* **Task goal**: Please copy all the lines that follow, word for word.

* **Data lines**:
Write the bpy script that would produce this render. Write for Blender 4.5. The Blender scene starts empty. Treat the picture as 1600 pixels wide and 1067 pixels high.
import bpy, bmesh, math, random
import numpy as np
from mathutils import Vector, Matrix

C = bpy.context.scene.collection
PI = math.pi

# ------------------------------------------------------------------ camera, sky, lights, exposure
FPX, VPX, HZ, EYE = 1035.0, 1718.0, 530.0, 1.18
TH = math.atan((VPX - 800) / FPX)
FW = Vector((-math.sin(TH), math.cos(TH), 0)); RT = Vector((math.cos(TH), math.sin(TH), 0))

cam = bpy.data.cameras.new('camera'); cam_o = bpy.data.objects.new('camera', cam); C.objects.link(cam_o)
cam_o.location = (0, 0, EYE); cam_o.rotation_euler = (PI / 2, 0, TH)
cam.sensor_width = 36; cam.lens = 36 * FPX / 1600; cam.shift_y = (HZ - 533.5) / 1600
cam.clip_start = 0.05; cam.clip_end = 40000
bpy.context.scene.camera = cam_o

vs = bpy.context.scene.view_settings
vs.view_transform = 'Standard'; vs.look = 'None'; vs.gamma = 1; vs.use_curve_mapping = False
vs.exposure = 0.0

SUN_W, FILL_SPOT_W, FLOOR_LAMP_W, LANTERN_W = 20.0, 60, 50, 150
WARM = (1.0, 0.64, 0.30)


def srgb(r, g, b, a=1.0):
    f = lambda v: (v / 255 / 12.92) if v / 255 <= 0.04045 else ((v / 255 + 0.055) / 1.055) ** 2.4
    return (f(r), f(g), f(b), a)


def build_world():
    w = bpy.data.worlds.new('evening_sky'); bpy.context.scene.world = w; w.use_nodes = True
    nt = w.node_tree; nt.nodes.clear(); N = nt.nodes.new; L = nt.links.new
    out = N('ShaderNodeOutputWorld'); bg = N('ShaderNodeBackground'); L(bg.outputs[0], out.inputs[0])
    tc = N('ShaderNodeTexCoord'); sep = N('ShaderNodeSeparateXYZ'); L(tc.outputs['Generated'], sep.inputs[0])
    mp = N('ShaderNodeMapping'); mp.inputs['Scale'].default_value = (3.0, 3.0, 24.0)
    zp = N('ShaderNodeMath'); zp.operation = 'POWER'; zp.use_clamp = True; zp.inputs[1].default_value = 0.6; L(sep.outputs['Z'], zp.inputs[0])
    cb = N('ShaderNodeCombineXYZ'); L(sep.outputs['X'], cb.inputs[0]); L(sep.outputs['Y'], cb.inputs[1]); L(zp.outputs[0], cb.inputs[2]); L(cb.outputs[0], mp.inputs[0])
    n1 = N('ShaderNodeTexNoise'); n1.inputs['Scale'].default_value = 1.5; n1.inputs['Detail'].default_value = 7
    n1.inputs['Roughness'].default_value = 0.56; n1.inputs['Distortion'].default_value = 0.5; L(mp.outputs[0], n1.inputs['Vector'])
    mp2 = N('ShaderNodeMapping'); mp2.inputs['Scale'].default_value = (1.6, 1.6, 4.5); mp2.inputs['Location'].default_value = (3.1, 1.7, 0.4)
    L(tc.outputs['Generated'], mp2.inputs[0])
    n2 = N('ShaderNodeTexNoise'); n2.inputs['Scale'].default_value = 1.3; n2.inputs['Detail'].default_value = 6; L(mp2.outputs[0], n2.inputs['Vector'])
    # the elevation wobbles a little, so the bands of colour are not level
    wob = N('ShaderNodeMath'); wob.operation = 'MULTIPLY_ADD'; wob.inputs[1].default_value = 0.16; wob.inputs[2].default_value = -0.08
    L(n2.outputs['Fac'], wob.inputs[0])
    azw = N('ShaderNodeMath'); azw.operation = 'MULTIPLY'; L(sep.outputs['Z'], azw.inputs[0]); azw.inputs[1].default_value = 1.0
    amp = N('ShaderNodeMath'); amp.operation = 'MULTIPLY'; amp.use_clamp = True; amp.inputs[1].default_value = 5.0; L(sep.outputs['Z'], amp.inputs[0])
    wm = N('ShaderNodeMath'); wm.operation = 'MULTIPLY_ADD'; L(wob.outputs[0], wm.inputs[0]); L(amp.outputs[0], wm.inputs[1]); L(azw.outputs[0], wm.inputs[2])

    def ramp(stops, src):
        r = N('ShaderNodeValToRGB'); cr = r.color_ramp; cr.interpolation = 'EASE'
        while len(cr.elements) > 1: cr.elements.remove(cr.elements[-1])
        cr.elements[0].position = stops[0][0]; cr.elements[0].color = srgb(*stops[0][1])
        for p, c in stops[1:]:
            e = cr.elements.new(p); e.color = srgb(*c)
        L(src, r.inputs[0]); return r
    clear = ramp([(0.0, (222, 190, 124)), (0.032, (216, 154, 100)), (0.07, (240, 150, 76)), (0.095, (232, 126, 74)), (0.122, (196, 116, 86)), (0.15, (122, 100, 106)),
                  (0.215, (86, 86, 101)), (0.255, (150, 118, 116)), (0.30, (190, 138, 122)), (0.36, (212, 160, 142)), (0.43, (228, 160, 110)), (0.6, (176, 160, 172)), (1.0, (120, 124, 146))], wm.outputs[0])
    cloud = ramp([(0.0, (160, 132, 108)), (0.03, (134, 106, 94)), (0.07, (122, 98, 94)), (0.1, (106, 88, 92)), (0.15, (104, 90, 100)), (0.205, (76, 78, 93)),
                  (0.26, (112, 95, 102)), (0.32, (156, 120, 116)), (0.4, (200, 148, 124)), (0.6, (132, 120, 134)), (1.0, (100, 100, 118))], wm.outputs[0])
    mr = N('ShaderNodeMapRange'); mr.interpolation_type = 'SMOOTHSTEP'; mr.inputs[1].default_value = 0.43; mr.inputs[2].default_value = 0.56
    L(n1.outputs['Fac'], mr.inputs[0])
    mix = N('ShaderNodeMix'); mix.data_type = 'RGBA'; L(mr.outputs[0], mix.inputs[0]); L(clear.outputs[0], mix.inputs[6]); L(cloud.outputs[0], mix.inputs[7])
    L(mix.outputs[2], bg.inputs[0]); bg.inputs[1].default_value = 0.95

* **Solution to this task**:
Write the bpy script that would produce this render. Write for Blender 4.5. The Blender scene starts empty. Treat the picture as 1600 pixels wide and 1067 pixels high.
import bpy, bmesh, math, random
import numpy as np
from mathutils import Vector, Matrix

C = bpy.context.scene.collection
PI = math.pi

# ------------------------------------------------------------------ camera, sky, lights, exposure
FPX, VPX, HZ, EYE = 1035.0, 1718.0, 530.0, 1.18
TH = math.atan((VPX - 800) / FPX)
FW = Vector((-math.sin(TH), math.cos(TH), 0)); RT = Vector((math.cos(TH), math.sin(TH), 0))

cam = bpy.data.cameras.new('camera'); cam_o = bpy.data.objects.new('camera', cam); C.objects.link(cam_o)
cam_o.location = (0, 0, EYE); cam_o.rotation_euler = (PI / 2, 0, TH)
cam.sensor_width = 36; cam.lens = 36 * FPX / 1600; cam.shift_y = (HZ - 533.5) / 1600
cam.clip_start = 0.05; cam.clip_end = 40000
bpy.context.scene.camera = cam_o

vs = bpy.context.scene.view_settings
vs.view_transform = 'Standard'; vs.look = 'None'; vs.gamma = 1; vs.use_curve_mapping = False
vs.exposure = 0.0

SUN_W, FILL_SPOT_W, FLOOR_LAMP_W, LANTERN_W = 20.0, 60, 50, 150
WARM = (1.0, 0.64, 0.30)


def srgb(r, g, b, a=1.0):
    f = lambda v: (v / 255 / 12.92) if v / 255 <= 0.04045 else ((v / 255 + 0.055) / 1.055) ** 2.4
    return (f(r), f(g), f(b), a)


def build_world():
    w = bpy.data.worlds.new('evening_sky'); bpy.context.scene.world = w; w.use_nodes = True
    nt = w.node_tree; nt.nodes.clear(); N = nt.nodes.new; L = nt.links.new
    out = N('ShaderNodeOutputWorld'); bg = N('ShaderNodeBackground'); L(bg.outputs[0], out.inputs[0])
    tc = N('ShaderNodeTexCoord'); sep = N('ShaderNodeSeparateXYZ'); L(tc.outputs['Generated'], sep.inputs[0])
    mp = N('ShaderNodeMapping'); mp.inputs['Scale'].default_value = (3.0, 3.0, 24.0)
    zp = N('ShaderNodeMath'); zp.operation = 'POWER'; zp.use_clamp = True; zp.inputs[1].default_value = 0.6; L(sep.outputs['Z'], zp.inputs[0])
    cb = N('ShaderNodeCombineXYZ'); L(sep.outputs['X'], cb.inputs[0]); L(sep.outputs['Y'], cb.inputs[1]); L(zp.outputs[0], cb.inputs[2]); L(cb.outputs[0], mp.inputs[0])
    n1 = N('ShaderNodeTexNoise'); n1.inputs['Scale'].default_value = 1.5; n1.inputs['Detail'].default_value = 7
    n1.inputs['Roughness'].default_value = 0.56; n1.inputs['Distortion'].default_value = 0.5; L(mp.outputs[0], n1.inputs['Vector'])
    mp2 = N('ShaderNodeMapping'); mp2.inputs['Scale'].default_value = (1.6, 1.6, 4.5); mp2.inputs['Location'].default_value = (3.1, 1.7, 0.4)
    L(tc.outputs['Generated'], mp2.inputs[0])
    n2 = N('ShaderNodeTexNoise'); n2.inputs['Scale'].default_value = 1.3; n2.inputs['Detail'].default_value = 6; L(mp2.outputs[0], n2.inputs['Vector'])
    # the elevation wobbles a little, so the bands of colour are not level
    wob = N('ShaderNodeMath'); wob.operation = 'MULTIPLY_ADD'; wob.inputs[1].default_value = 0.16; wob.inputs[2].default_value = -0.08
    L(n2.outputs['Fac'], wob.inputs[0])
    azw = N('ShaderNodeMath'); azw.operation = 'MULTIPLY'; L(sep.outputs['Z'], azw.inputs[0]); azw.inputs[1].default_value = 1.0
    amp = N('ShaderNodeMath'); amp.operation = 'MULTIPLY'; amp.use_clamp = True; amp.inputs[1].default_value = 5.0; L(sep.outputs['Z'], amp.inputs[0])
    wm = N('ShaderNodeMath'); wm.operation = 'MULTIPLY_ADD'; L(wob.outputs[0], wm.inputs[0]); L(amp.outputs[0], wm.inputs[1]); L(azw.outputs[0], wm.inputs[2])

    def ramp(stops, src):
        r = N('ShaderNodeValToRGB'); cr = r.color_ramp; cr.interpolation = 'EASE'
        while len(cr.elements) > 1: cr.elements.remove(cr.elements[-1])
        cr.elements[0].position = stops[0][0]; cr.elements[0].color = srgb(*stops[0][1])
        for p, c in stops[1:]:
            e = cr.elements.new(p); e.color = srgb(*c)
        L(src, r.inputs[0]); return r
    clear = ramp([(0.0, (222, 190, 124)), (0.032, (216, 154, 100)), (0.07, (240, 150, 76)), (0.095, (232, 126, 74)), (0.122, (196, 116, 86)), (0.15, (122, 100, 106)),
                  (0.215, (86, 86, 101)), (0.255, (150, 118, 116)), (0.30, (190, 138, 122)), (0.36, (212, 160, 142)), (0.43, (228, 160, 110)), (0.6, (176, 160, 172)), (1.0, (120, 124, 146))], wm.outputs[0])
    cloud = ramp([(0.0, (160, 132, 108)), (0.03, (134, 106, 94)), (0.07, (122, 98, 94)), (0.1, (106, 88, 92)), (0.15, (104, 90, 100)), (0.205, (76, 78, 93)),
                  (0.26, (112, 95, 102)), (0.32, (156, 120, 116)), (0.4, (200, 148, 124)), (0.6, (132, 120, 134)), (1.0, (100, 100, 118))], wm.outputs[0])
    mr = N('ShaderNodeMapRange'); mr.interpolation_type = 'SMOOTHSTEP'; mr.inputs[1].default_value = 0.43; mr.inputs[2].default_value = 0.56
    L(n1.outputs['Fac'], mr.inputs[0])
    mix = N('ShaderNodeMix'); mix.data_type = 'RGBA'; L(mr.outputs[0], mix.inputs[0]); L(clear.outputs[0], mix.inputs[6]); L(cloud.outputs[0], mix.inputs[7])
    L(mix.outputs[2], bg.inputs[0]); bg.inputs[1].default_value = 0.95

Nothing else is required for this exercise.